INFOENERGI.ID, Jakarta – Indonesia telah menetapkan sasaran ambisius untuk mencapai bauran energi baru dan terbarukan (EBT) sebesar 23 persen pada tahun ini. Namun, laporan terkini dari Sektor Energi dan Sumber Daya Mineral (ESDM) 2024 mengindikasikan bahwa realisasi target tersebut kemungkinan besar tidak akan tercapai. Pemerintah dihadapkan pada tantangan besar untuk mempercepat transisi energi dan mencapai target yang telah ditetapkan.
Institute for Essential Services Reform (IESR), sebuah lembaga think-tank terkemuka, mengungkapkan bahwa data dari Kementerian ESDM menunjukkan investasi di sektor energi baru terbarukan dan konservasi energi (EBTKE) hanya mencapai 1,8 miliar dolar AS dari target 2,6 miliar dolar AS. IESR menilai bahwa iklim investasi yang kurang kondusif menjadi salah satu penyebab utama tidak tercapainya target investasi energi terbarukan.
Menurut IESR, berbagai faktor struktural menjadi penghambat utama, termasuk struktur industri kelistrikan yang tidak efisien, kebijakan dan regulasi yang kurang berkualitas, risiko negara, serta preferensi terhadap batu bara melalui kebijakan domestic market obligation (DMO). IESR mendorong pemerintah untuk memperbaiki iklim investasi energi terbarukan dengan meningkatkan kualitas kebijakan dan regulasi, mereformasi kebijakan DMO batu bara, serta memperbaiki proses pengadaan pembangkit di PLN.

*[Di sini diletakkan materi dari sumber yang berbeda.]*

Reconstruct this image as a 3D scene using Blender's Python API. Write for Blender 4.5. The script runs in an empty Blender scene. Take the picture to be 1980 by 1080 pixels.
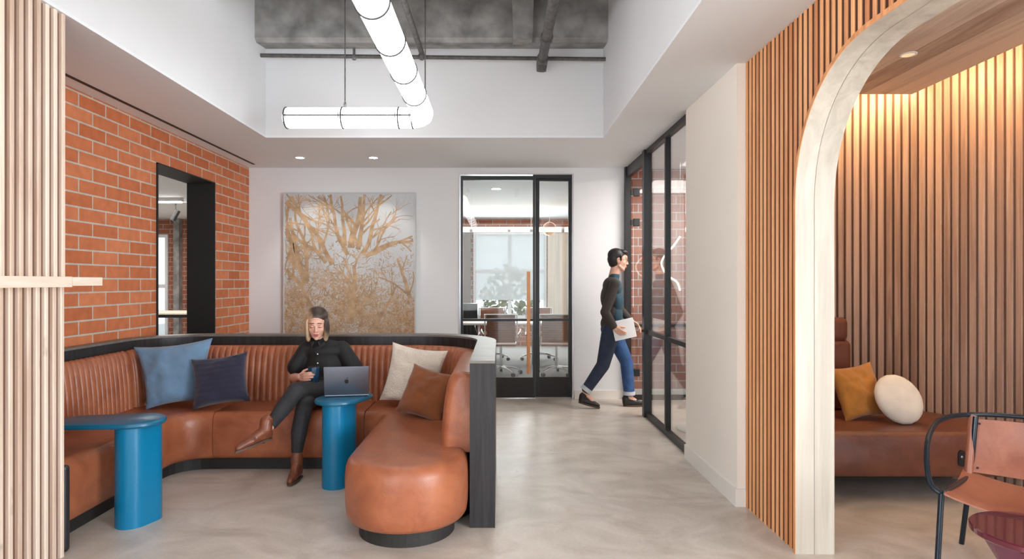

IESR juga menekankan pentingnya penyederhanaan perizinan dan pemberian insentif fiskal untuk meningkatkan daya tarik proyek energi terbarukan. Kemudahan akses bagi konsumen untuk mendapatkan energi terbarukan juga menjadi perhatian utama. Transparansi dan akuntabilitas dalam laporan Capaian Sektor ESDM 2024 sangat penting, dengan mencantumkan target 2025 serta data capaian bauran energi terbarukan tahun 2024.
Berdasarkan data Kementerian ESDM, capaian bauran energi terbarukan pada 2024 meningkat satu persen dari 13,9 persen di 2023 menjadi 14,1 persen di 2024. Namun, angka ini masih jauh dari target bauran yang harus dicapai pada 2024, yaitu 19,5 persen. IESR menegaskan perlunya evaluasi dan strategi inovatif untuk memecah kebuntuan dalam pencapaian target bauran energi terbarukan.
Direktur Eksekutif IESR, Fabby Tumiwa, menyarankan pemerintah untuk memanfaatkan kemitraan internasional seperti Just Energy Transition Partnership (JETP) untuk membiayai proyek energi terbarukan strategis. Komitmen pendanaan dari negara-negara anggota IPG dan GFANZ perlu dimobilisasi untuk menarik investasi yang lebih besar. Namun, pencairan pendanaan JETP masih terkesan lambat karena pemerintah belum cepat menyiapkan usulan proyek yang menguntungkan dan mereformasi kebijakan-kebijakan kunci.
Fabby mengapresiasi keputusan pemerintah untuk mengupayakan pensiun dini PLTU Cirebon dan menggantinya dengan pembangkit energi terbarukan. Namun, proses keputusan akhir untuk pensiun PLTU Cirebon yang sudah berlangsung sejak 2022 belum selesai hingga sekarang. Fabby juga mendorong pemerintah untuk mulai merencanakan pembatasan produksi batu bara yang trennya selalu naik pesat dalam 10 tahun terakhir.
Untuk mencapai target energi terbarukan, sinergi antara Kementerian ESDM, Kementerian Investasi dan Hilirisasi, Kementerian Keuangan, Kementerian BUMN, Bappenas, serta Kementerian Luar Negeri sangat penting. Kebijakan yang lebih harmonis dan menarik bagi investor harus diciptakan untuk mendorong investasi yang lebih besar di sektor energi terbarukan. Dengan strategi yang tepat, Indonesia dapat mencapai target energi terbarukan dan mengurangi ketergantungan pada energi fosil.